1.30.2012

move, breathe, dance!

For my Monday blog posts, I would like to attempt to continue with reflection on my goals and aspirations; while I practice setting realistic goals with achievable steps to fruition. I also need to practice self-forgiveness for those days when I just don't complete my goals. Like yesterday. I woke in Seattle; I helped some kids with their homework; I made breakfast for five people; I shopped; I drove home; I did some school work; I hung out with one of my dearest friends the whole day long; we did a face mask; we made stir-fry and noodles; we went to a potluck; and none of my goal goals were completed--and yet, what a wonderful day!

But I do need to focus my attention on two particular areas: finances and physical health. Between buying a house, moving into that house, planning a wedding, and taking classes, my finances are in a state of slight disruption, but I am at a point where I can make some sound decisions and start cutting the fat a bit, and I'll be fine. But that is goal one: Get my shit together financially.

Secondly, I am out of shape! I'm not overweight, and I'm not self-conscious about how I look. I just feel lazy. I hate saying no to activities because I feel like I'm not fit enough. I despise feeling tired and sluggish and old. So I am going to start incorporating more movement into my life.

For the financial goal, I'm going to rethink some things, but obviously, just trying to live on more of a set budget and cutting back on some of the holiday thrills and frills.

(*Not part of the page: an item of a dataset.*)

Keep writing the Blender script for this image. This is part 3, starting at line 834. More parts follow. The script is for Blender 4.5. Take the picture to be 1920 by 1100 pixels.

Perhaps another frugal February, like last year, with no eating out, no drinking out, no unnecessary expenditures.

Physically, my plan is to do cardio at least three times a week, to meditate twice a week, and to do yoga once a week. I've been on a fairly strong start: last week I ran three times, went to yoga once, and meditated once. Tonight, I went to a cycle class at the PSU gym, where I get in for free, and already am formulating plans for yoga, swimming, eighties dancing, and snowshoeing.

Finally, and probably a bit impossibly, I want to read Swamplandia! by Karen Russel and Under the Skin by Michel Faber by mid-February, in addition to trying to read more essays and poetry. I always want to read more, but I feel that now, with a PSU class that requires little energy, one of my best friends gone for six months, and the move over, I have time to set some tough reading goals for myself. And of course there's the reading on chickens, ducks, permaculture, homesteading, and bees that I want/need to do to plan the new yard/garden!

So I will report back next week on how I'm doing, with the ultimate goal being that they become an essential practice for me and I can then incorporate new aspirations. I can say that even after only one week of being more active, I feel my mood uplifted and I feel exponentially more hungry for running, biking, walking, riding, snowshoeing, and dancing!

Other goals for when these become habits: writing more, planning the wedding, sewing curtains, embroidery, maybe finally learning to knit, more photography, and turning our yard into a little urban farm with ducks, chickens, bees, maybe rabbits, cats, veggies, fruit, Novella Carpenter style.